-- Problem to work on --
Please set down exactly the lines of the listing below from the line containing "3.0, .9, .55, .5, .12, .02, .12)" through the line containing "b = B('office_tower', 'tallest", both lines included, leaving out all other lines.

-- Recorded information --
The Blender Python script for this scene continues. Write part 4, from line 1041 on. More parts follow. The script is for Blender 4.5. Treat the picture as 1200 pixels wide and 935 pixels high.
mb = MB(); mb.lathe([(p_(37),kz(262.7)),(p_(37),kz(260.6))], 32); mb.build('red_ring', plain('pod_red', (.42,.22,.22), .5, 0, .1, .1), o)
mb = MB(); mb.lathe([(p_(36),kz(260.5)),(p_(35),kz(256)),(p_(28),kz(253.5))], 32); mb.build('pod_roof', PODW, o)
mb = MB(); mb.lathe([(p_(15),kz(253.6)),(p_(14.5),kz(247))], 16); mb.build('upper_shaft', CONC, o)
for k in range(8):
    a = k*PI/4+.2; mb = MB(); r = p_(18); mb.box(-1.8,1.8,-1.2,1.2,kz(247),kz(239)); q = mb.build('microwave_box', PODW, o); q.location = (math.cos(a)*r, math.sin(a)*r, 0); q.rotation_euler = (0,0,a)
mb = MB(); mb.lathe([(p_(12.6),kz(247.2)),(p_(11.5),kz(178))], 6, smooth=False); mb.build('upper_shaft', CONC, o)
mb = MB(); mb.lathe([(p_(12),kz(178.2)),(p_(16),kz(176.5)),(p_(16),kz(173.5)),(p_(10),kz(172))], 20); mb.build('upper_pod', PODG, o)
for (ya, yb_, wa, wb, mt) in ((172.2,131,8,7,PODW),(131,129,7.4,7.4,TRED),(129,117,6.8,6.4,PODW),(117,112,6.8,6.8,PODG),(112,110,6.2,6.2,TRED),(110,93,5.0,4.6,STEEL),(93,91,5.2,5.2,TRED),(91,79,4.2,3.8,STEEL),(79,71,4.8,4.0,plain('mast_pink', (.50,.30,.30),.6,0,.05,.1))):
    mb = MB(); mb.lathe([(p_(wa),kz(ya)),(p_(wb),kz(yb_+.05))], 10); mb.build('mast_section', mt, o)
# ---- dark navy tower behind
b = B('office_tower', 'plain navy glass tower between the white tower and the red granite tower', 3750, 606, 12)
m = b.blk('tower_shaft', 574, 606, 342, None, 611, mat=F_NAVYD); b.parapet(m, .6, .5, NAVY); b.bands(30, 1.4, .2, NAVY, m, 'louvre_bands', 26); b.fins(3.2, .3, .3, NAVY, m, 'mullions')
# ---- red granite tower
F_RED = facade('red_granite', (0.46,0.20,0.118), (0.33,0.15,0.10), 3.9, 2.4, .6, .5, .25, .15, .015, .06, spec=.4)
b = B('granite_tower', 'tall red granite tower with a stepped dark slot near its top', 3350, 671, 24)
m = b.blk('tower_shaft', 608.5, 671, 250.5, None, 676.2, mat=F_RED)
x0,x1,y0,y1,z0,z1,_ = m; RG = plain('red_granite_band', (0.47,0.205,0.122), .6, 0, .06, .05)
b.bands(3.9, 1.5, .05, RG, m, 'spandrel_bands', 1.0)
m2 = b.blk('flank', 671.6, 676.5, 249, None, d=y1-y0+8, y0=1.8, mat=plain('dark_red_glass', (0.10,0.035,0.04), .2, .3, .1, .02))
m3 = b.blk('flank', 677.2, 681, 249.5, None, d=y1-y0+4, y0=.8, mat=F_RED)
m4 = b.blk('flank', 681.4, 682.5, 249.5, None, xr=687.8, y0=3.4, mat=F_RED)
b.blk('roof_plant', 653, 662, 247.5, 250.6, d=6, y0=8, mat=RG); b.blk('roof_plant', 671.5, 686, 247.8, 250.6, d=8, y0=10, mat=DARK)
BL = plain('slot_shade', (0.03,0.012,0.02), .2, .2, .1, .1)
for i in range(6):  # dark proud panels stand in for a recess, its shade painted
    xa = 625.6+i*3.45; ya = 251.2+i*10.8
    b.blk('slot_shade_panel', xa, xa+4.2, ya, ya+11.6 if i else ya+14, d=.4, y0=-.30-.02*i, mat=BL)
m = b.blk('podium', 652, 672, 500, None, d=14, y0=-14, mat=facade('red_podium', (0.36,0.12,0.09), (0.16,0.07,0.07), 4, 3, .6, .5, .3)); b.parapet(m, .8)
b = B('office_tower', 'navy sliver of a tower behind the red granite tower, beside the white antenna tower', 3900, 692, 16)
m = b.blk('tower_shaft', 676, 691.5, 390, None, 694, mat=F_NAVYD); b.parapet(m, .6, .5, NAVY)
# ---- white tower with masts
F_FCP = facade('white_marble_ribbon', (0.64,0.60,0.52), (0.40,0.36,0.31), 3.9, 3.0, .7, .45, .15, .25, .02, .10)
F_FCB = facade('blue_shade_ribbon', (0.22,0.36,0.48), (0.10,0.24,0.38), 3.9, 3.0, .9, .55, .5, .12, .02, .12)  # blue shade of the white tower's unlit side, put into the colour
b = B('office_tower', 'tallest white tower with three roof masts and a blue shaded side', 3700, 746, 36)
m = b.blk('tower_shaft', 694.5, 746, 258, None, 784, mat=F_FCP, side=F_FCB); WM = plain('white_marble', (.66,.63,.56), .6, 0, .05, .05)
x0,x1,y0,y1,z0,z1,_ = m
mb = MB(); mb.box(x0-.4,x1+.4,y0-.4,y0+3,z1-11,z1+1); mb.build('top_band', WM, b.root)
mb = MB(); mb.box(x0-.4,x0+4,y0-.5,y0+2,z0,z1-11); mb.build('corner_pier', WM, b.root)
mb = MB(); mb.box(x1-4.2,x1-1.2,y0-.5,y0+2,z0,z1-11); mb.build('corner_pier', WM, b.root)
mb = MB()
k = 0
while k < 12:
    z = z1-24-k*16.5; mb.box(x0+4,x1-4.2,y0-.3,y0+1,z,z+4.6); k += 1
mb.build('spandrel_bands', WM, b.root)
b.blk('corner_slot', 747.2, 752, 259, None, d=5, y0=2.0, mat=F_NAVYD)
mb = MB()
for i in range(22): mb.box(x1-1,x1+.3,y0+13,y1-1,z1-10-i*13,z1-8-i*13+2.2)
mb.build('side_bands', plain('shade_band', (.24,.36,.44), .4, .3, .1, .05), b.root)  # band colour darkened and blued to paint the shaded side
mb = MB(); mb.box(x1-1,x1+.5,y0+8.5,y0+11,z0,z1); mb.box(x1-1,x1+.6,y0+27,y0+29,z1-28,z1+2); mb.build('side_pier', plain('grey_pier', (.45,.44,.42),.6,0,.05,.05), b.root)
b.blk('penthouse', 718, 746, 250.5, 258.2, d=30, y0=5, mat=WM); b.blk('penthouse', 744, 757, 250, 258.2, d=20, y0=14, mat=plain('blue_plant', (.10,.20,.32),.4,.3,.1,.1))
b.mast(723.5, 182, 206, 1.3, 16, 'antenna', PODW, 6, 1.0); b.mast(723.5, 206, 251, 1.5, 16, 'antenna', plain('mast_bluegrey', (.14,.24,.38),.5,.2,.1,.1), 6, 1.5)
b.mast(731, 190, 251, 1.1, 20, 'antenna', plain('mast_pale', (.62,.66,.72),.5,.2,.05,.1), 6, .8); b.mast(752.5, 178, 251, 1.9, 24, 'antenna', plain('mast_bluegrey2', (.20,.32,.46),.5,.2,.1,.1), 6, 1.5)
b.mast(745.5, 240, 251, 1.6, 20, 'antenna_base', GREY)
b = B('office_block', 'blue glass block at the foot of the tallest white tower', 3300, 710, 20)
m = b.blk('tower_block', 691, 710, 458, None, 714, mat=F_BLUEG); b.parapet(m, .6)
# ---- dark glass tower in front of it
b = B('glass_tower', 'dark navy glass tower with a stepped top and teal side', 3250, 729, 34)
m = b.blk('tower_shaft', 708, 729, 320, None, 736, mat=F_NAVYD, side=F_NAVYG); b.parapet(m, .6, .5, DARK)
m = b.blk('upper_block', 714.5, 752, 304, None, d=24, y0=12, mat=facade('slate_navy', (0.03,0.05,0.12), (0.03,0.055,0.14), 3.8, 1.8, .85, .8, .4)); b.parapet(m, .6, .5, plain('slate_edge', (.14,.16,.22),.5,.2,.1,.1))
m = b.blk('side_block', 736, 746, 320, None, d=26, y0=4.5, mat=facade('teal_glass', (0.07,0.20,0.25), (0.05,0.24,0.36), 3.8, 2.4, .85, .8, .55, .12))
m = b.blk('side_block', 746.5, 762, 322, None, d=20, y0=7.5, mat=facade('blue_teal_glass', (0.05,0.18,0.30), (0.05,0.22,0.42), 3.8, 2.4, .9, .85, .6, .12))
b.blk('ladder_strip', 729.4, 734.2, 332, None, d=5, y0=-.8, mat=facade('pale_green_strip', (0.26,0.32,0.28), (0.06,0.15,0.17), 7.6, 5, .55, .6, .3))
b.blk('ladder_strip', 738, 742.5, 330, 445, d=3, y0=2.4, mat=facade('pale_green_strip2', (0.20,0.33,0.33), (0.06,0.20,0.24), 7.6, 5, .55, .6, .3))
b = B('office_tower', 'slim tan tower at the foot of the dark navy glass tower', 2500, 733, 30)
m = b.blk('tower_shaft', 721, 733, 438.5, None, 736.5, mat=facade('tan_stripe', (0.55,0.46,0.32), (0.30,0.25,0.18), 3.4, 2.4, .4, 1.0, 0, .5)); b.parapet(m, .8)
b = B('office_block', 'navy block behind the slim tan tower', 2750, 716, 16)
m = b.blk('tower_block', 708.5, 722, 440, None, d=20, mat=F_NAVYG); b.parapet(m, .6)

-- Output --
F_FCB = facade('blue_shade_ribbon', (0.22,0.36,0.48), (0.10,0.24,0.38), 3.9, 3.0, .9, .55, .5, .12, .02, .12)  # blue shade of the white tower's unlit side, put into the colour
b = B('office_tower', 'tallest white tower with three roof masts and a blue shaded side', 3700, 746, 36)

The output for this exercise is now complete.